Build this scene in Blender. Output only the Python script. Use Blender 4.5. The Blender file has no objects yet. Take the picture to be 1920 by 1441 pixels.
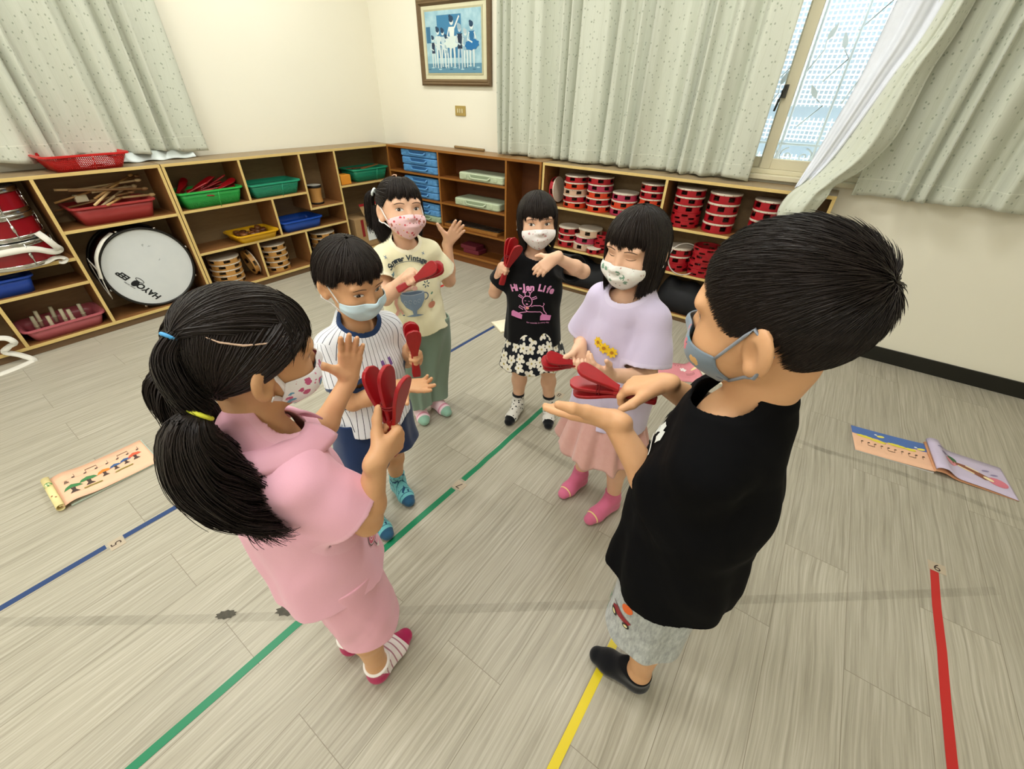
import bpy, bmesh, math, random
import numpy as np
import openvdb as vdb
from mathutils import Vector, Matrix
from mathutils.bvhtree import BVHTree

SC = bpy.context.scene
COL = SC.collection
random.seed(7)
RNG = np.random.default_rng(7)

# ------------------------------------------------------------------ camera
cam_d = bpy.data.cameras.new('camera')
cam_d.sensor_width = 36.0
cam_d.lens = 777.515 * 36.0 / 1920.0
cam_d.clip_start = 0.02
cam = bpy.data.objects.new('camera', cam_d)
COL.objects.link(cam)
_y, _p, _r = math.radians(34.675), math.radians(-35.197), math.radians(1.369)
_f = Vector((-math.sin(_y) * math.cos(_p), math.cos(_y) * math.cos(_p), math.sin(_p)))
_r0 = Vector((math.cos(_y), math.sin(_y), 0))
_u0 = _r0.cross(_f)
_rt = math.cos(_r) * _r0 + math.sin(_r) * _u0
_up = -math.sin(_r) * _r0 + math.cos(_r) * _u0
cam.matrix_world = Matrix(((_rt.x, _up.x, -_f.x, 3.706), (_rt.y, _up.y, -_f.y, -3.096), (_rt.z, _up.z, -_f.z, 1.309), (0, 0, 0, 1)))
SC.camera = cam

# ------------------------------------------------------------------ world, exposure
w = bpy.data.worlds.new('daylight')
SC.world = w
w.use_nodes = True
bg = w.node_tree.nodes['Background']
bg.inputs[0].default_value = (0.92, 0.97, 1.0, 1)
bg.inputs[1].default_value = 5.0
SC.view_settings.view_transform = 'Standard'
SC.view_settings.look = 'None'
SC.view_settings.gamma = 1.0
SC.view_settings.exposure = 0.0
SC.view_settings.use_curve_mapping = False
SC.cycles.max_bounces = 8
SC.cycles.transparent_max_bounces = 16
SC.cycles.use_denoising = True

LAMP_POWER = 22.0
LAMP_COL = (0.99, 1.0, 0.965)


# ------------------------------------------------------------------ helpers
def lin(h):
    if not isinstance(h, str):
        return tuple(h)
    h = h.lstrip('#')
    c = [int(h[i:i + 2], 16) / 255 for i in (0, 2, 4)]
    return tuple(x / 12.92 if x <= 0.04045 else ((x + 0.055) / 1.055) ** 2.4 for x in c)


class NT:
    """small node-graph helper"""

    def __init__(s, name):
        s.m = bpy.data.materials.new(name)
        s.m.use_nodes = True
        s.t = s.m.node_tree
        s.b = s.t.nodes['Principled BSDF']

    def n(s, kind, **kw):
        o = s.t.nodes.new('ShaderNode' + kind)
        for k, v in kw.items():
            if k.startswith('i_'):
                key = k[2:]
                key = int(key) if key.isdigit() else key.replace('_', ' ')
                s.set(o.inputs[key], v)
            else:
                setattr(o, k, v)
        return o

    def set(s, sock, v):
        if isinstance(v, bpy.types.NodeSocket):
            s.t.links.new(v, sock)
        elif isinstance(v, str):
            sock.default_value = (*lin(v), 1)
        elif isinstance(v, (tuple, list)) and len(v) == 3 and sock.type == 'RGBA':
            sock.default_value = (*v, 1)
        else:
            sock.default_value = v

    def math(s, op, a, b=0.0, c=0.0, clamp=False):
        o = s.n('Math', operation=op, use_clamp=clamp)
        s.set(o.inputs[0], a)
        s.set(o.inputs[1], b)
        s.set(o.inputs[2], c)
        return o.outputs[0]

    def mix(s, f, a, b, blend='MIX'):
        o = s.n('Mix', data_type='RGBA', blend_type=blend)
        s.set(o.inputs[0], f)
        s.set(o.inputs[6], a)
        s.set(o.inputs[7], b)
        return o.outputs[2]

    def ramp(s, f, stops):
        o = s.n('ValToRGB')
        s.set(o.inputs[0], f)
        e = o.color_ramp.elements
        while len(e) < len(stops):
            e.new(0.5)
        for x, (p, c) in zip(e, stops):
            x.position = p
            x.color = (*lin(c), 1)
        return o.outputs[0]

    def coord(s, kind='Object'):
        return s.n('TexCoord').outputs[kind]

    def attr(s, name):
        o = s.n('Attribute', attribute_name=name)
        return o

    def mapv(s, v, scale=(1, 1, 1), loc=(0, 0, 0), rot=(0, 0, 0)):
        o = s.n('Mapping')
        s.set(o.inputs[0], v)
        o.inputs[1].default_value = loc
        o.inputs[2].default_value = rot
        o.inputs[3].default_value = scale
        return o.outputs[0]

    def noise(s, v, scale, detail=3.0, rough=0.5, dist=0.0):
        o = s.n('TexNoise')
        s.set(o.inputs['Vector'], v)
        o.inputs['Scale'].default_value = scale
        o.inputs['Detail'].default_value = detail
        o.inputs['Roughness'].default_value = rough
        o.inputs['Distortion'].default_value = dist
        return o.outputs[0]

    def bump(s, h, strength=0.3, dist=0.002):
        o = s.n('Bump')
        o.inputs['Strength'].default_value = strength
        o.inputs['Distance'].default_value = dist
        s.set(o.inputs['Height'], h)
        s.t.links.new(o.outputs[0], s.b.inputs['Normal'])

    def fin(s, col=None, rough=0.6, metal=0.0, spec=0.4, sheen=0.0, trans=0.0, sub=0.0):
        if col is not None:
            s.set(s.b.inputs['Base Color'], col)
        s.set(s.b.inputs['Roughness'], rough)
        s.b.inputs['Metallic'].default_value = metal
        s.b.inputs['Specular IOR Level'].default_value = spec
        s.b.inputs['Sheen Weight'].default_value = sheen
        s.b.inputs['Transmission Weight'].default_value = trans
        if sub:
            s.b.inputs['Subsurface Weight'].default_value = sub
            s.b.inputs['Subsurface Radius'].default_value = (0.008, 0.003, 0.0015)
            s.b.inputs['Subsurface Scale'].default_value = 1.0
        return s.m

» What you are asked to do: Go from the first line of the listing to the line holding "RNG = np.random.default_rng(7)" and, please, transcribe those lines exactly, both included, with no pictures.

» Response to this task:
Build this scene in Blender. Output only the Python script. Use Blender 4.5. The Blender file has no objects yet. Take the picture to be 1920 by 1441 pixels.
import bpy, bmesh, math, random
import numpy as np
import openvdb as vdb
from mathutils import Vector, Matrix
from mathutils.bvhtree import BVHTree

SC = bpy.context.scene
COL = SC.collection
random.seed(7)
RNG = np.random.default_rng(7)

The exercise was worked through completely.